Characterization of a Fault-tolerant NoC Router

Abstract

With increasing reliability concerns for current and next generation VLSI technologies, fault-tolerance is fast becoming an integral part of system-on-chip (SoC) and multi-core architectures. Another concern for these architectures is increasing global wire lengths with associated issues leading to network-on-chips (NoC) becoming standard for on-chip global communication. We recognize these issues and present an on-chip generic fault-tolerant routing algorithm. The microarchitecture of a NoC router implementing the proposed routing algorithm for a k-ary 2-cube topology is provided. The proposed router works in two phases.
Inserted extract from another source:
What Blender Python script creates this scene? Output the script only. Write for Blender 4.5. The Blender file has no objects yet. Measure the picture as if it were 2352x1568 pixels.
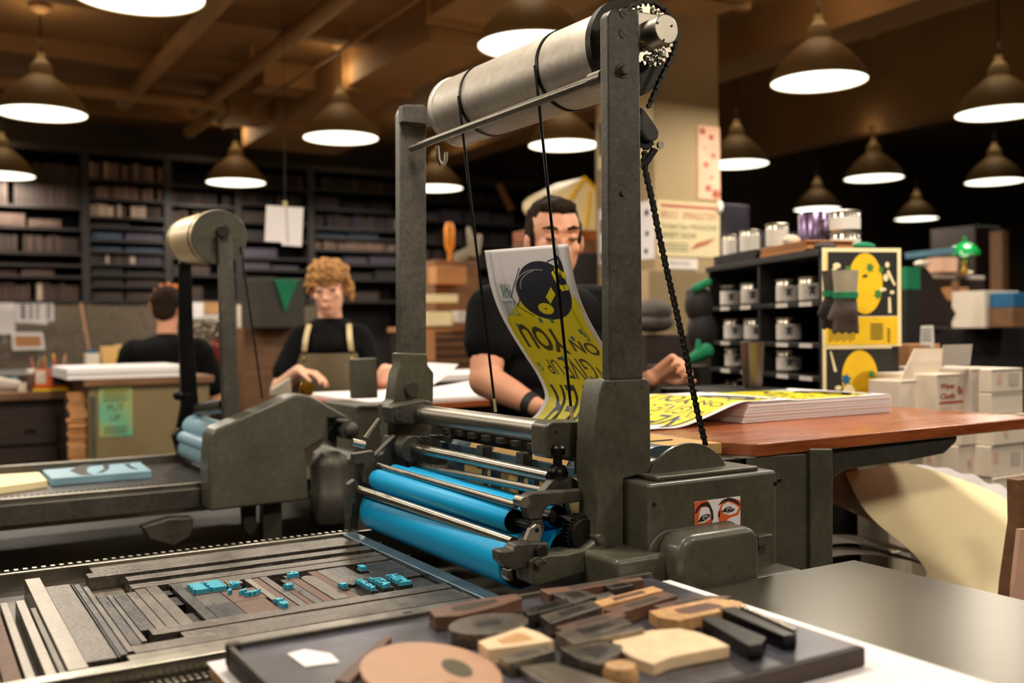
import bpy, bmesh, math, random
from mathutils import Vector, Matrix, Euler, noise
random.seed(7)
S = bpy.context.scene
COL = S.collection
PI = math.pi

# ------------------------------------------------------------------ camera
AX = Vector((0.85634153, 0.01545177, -0.51617867))     # world X seen from the camera
AY = Vector((-0.51630217, 0.00520291, -0.85639068))
AZ = Vector((-0.01054712, 0.99986708, 0.01243325))
RW = Matrix((AX, AY, AZ))
CAM = Vector((0, 0, 1.32))
FPX = 2305.0
cd = bpy.data.cameras.new('camera')
cam = bpy.data.objects.new('camera', cd)
COL.objects.link(cam)
cam.matrix_world = Matrix.Translation(CAM) @ RW.to_4x4()
cd.sensor_width = 36.0
cd.lens = 36.0 * FPX / 2352
cd.clip_start = 0.05
cd.dof.use_dof = True
cd.dof.focus_distance = 1.85
cd.dof.aperture_fstop = 2.6
S.camera = cam

# ------------------------------------------------------------------ light and exposure
w = bpy.data.worlds.new('world')
S.world = w
w.use_nodes = True
w.node_tree.nodes['Background'].inputs[0].default_value = (0.02, 0.016, 0.012, 1)
w.node_tree.nodes['Background'].inputs[1].default_value = 1.0
S.view_settings.view_transform = 'Standard'
S.view_settings.look = 'None'
S.view_settings.exposure = 0.0
S.view_settings.gamma = 1.0
S.view_settings.use_curve_mapping = False
LAMP_POWER = 22.0
LAMP_COL = (1.0, 0.89, 0.74)
DISC_COL = (1.0, 0.97, 0.80)

# ------------------------------------------------------------------ finding places in the room
def ray(px, py):
    return RW @ Vector((px - 1176, 784 - py, -FPX))
def PZ(px, py, z):
    d = ray(px, py); return CAM + d * ((z - CAM.z) / d.z)
def PX(px, py, x):
    d = ray(px, py); return CAM + d * (x / d.x)
def PY(px, py, y):
    d = ray(px, py); return CAM + d * (y / d.y)
def PD(px, py, dep):
    return CAM + ray(px, py) * (dep / FPX)

# ------------------------------------------------------------------ materials
def lin(c):
    return tuple((v / 255 / 12.92 if v / 255 <= 0.04045 else ((v / 255 + 0.055) / 1.055) ** 2.4) for v in c)
MATS = {}
def mat(name, rgb, rough=0.6, metal=0.0, vary=0.25, scale=8.0, bump=0.0, bscale=60.0, rgb2=None, coat=0.0, stretch=None, trans=0.0, emit=0.0, spec=0.5, contrast=None, fine=0.0, fscale=60):
    if name in MATS: return MATS[name]
    m = bpy.data.materials.new(name); m.use_nodes = True
    nt = m.node_tree; n = nt.nodes; L = nt.links
    b = n['Principled BSDF']
    c = lin(rgb)
    b.inputs['Roughness'].default_value = rough
    b.inputs['Metallic'].default_value = metal
    b.inputs['Specular IOR Level'].default_value = spec
    b.inputs['Coat Weight'].default_value = coat
    b.inputs['Coat Roughness'].default_value = 0.15
    b.inputs['Transmission Weight'].default_value = trans
    if emit:
        b.inputs['Emission Color'].default_value = (*c, 1); b.inputs['Emission Strength'].default_value = emit
    if vary > 0 or rgb2:
        tc = n.new('ShaderNodeTexCoord'); mp = n.new('ShaderNodeMapping')
        if stretch: mp.inputs['Scale'].default_value = stretch
        L.new(tc.outputs['Object'], mp.inputs['Vector'])
        no = n.new('ShaderNodeTexNoise'); no.inputs['Scale'].default_value = scale
        no.inputs['Detail'].default_value = 6; no.inputs['Roughness'].default_value = 0.65
        L.new(mp.outputs[0], no.inputs['Vector'])
        r = n.new('ShaderNodeValToRGB')
        c2 = lin(rgb2) if rgb2 else tuple(v * (1 - vary) for v in c)
        c1 = c if rgb2 else tuple(min(1, v * (1 + vary)) for v in c)
        lo, hi = contrast or (0.3, 0.7)
        r.color_ramp.elements[0].position = lo; r.color_ramp.elements[1].position = hi
        r.color_ramp.elements[0].color = (*c2, 1); r.color_ramp.elements[1].color = (*c1, 1)
        L.new(no.outputs['Fac'], r.inputs['Fac'])
        if fine > 0:
            nf = n.new('ShaderNodeTexNoise'); nf.inputs['Scale'].default_value = fscale; nf.inputs['Detail'].default_value = 5; nf.inputs['Roughness'].default_value = 0.7
            L.new(tc.outputs['Object'], nf.inputs['Vector'])
            fr = n.new('ShaderNodeMapRange'); fr.inputs['From Min'].default_value = 0.3; fr.inputs['From Max'].default_value = 0.7; fr.inputs['To Min'].default_value = 1 - fine; fr.inputs['To Max'].default_value = 1 + fine
            L.new(nf.outputs['Fac'], fr.inputs['Value'])
            vm = n.new('ShaderNodeVectorMath'); vm.operation = 'SCALE'; L.new(r.outputs['Color'], vm.inputs[0]); L.new(fr.outputs[0], vm.inputs['Scale']); L.new(vm.outputs[0], b.inputs['Base Color'])
        else: L.new(r.outputs['Color'], b.inputs['Base Color'])
        mr = n.new('ShaderNodeMapRange'); rv = 0.1 if vary > 0.06 else 0.02; mr.inputs['To Min'].default_value = max(0.02, rough - rv); mr.inputs['To Max'].default_value = min(1, rough + rv)
        L.new(no.outputs['Fac'], mr.inputs['Value']); L.new(mr.outputs[0], b.inputs['Roughness'])
    else:
        b.inputs['Base Color'].default_value = (*c, 1)
    if bump > 0:
        tc2 = n.new('ShaderNodeTexCoord')
        n2 = n.new('ShaderNodeTexNoise'); n2.inputs['Scale'].default_value = bscale; n2.inputs['Detail'].default_value = 4
        L.new(tc2.outputs['Object'], n2.inputs['Vector'])
        bp = n.new('ShaderNodeBump'); bp.inputs['Strength'].default_value = bump; bp.inputs['Distance'].default_value = 0.002
        L.new(n2.outputs['Fac'], bp.inputs['Height']); L.new(bp.outputs[0], b.inputs['Normal'])
    MATS[name] = m
    return m

M = {}
def dm(k, *a, **kw): M[k] = mat(k, *a, **kw)
dm('paint', (78, 75, 62), 0.42, 0.0, 0.2, 7, 0.15, 160, coat=0.2, fine=0.22, fscale=70)
dm('paint_dark', (52, 50, 43), 0.5, 0.0, 0.25, 6, 0.15, 120, fine=0.25)
dm('cast', (76, 72, 64), 0.48, 0.35, 0.3, 14, 0.25, 120, fine=0.3, fscale=90)
dm('steel', (170, 164, 150), 0.3, 1.0, 0.2, 10, 0.1, 200)
dm('steel_bar', (150, 144, 132), 0.36, 1.0, 0.25, 5, 0.1, 200)
dm('drum', (176, 168, 156), 0.46, 0.65, 0.12, 5, 0.2, 90, fine=0.12, fscale=60)
dm('drum_brass', (226, 200, 150), 0.4, 0.55, 0.1, 3, 0.1, 90)
dm('dark_metal', (45, 42, 37), 0.42, 0.7, 0.3, 20, 0.2, 100)
dm('black_metal', (22, 21, 20), 0.35, 0.6, 0.3, 20, 0.1, 100)
dm('bedsteel', (66, 60, 54), 0.35, 0.7, 0.35, 9, 0.2, 80, fine=0.3)
dm('ink', (0, 158, 214), 0.42, 0.0, 0.05, 4, 0.12, 260, spec=0.3)
dm('ink_type', (60, 178, 205), 0.4, 0.0, 0.12, 40)
dm('ink_pale', (140, 178, 196), 0.38, 0.0, 0.06, 4)
dm('ink_bar', (96, 118, 130), 0.3, 0.7, 0.25, 10)
dm('rubber', (26, 25, 24), 0.6, 0, 0.2, 20)
dm('wood_board', (182, 100, 52), 0.28, 0, 0.2, 4, 0.05, 60, rgb2=(124, 60, 28), coat=0.3, stretch=(1.0, 9, 9))
dm('wood_edge', (112, 58, 32), 0.4, 0, 0.2, 6, stretch=(1, 8, 8))
dm('wood_mid', (120, 84, 54), 0.6, 0, 0.3, 5, stretch=(1, 8, 8))
dm('wood_dark', (48, 34, 26), 0.6, 0, 0.35, 5, stretch=(1, 8, 8))
dm('shelf_wood', (34, 26, 25), 0.5, 0, 0.3, 5, stretch=(1, 8, 8))
dm('paper', (238, 232, 232), 0.75, 0, 0.02, 3)
dm('paper_cream', (250, 232, 182), 0.7, 0, 0.04, 3)
dm('paper_grey', (188, 176, 164), 0.8, 0, 0.1, 12)
dm('kraft', (220, 178, 112), 0.8, 0, 0.1, 8)
dm('yellow', (232, 218, 12), 0.6, 0, 0.03, 3)
dm('yellow_deep', (246, 200, 20), 0.6, 0, 0.1, 7)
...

In the first phase, the network is explored for an existing path between source-destination pairs after reset or during system reconfiguration after fault detection. Existing paths are cached and used in the second phase of data communication during normal system operation. The presented router architecture also proposes a concept of dynamic multiplexing of virtual channels on physical channels to efficiently utilize physical channel bandwidth. The above approaches complement each other and when combined together, result in an efficiently realizable high-performance NoC fault-tolerant router. An implementation characterization of this k-ary 2-cube torus router in terms of area, power and critical path delay in IBM Cu-08 technology is presented, along with bandwidth and latency characterization for relevant cases.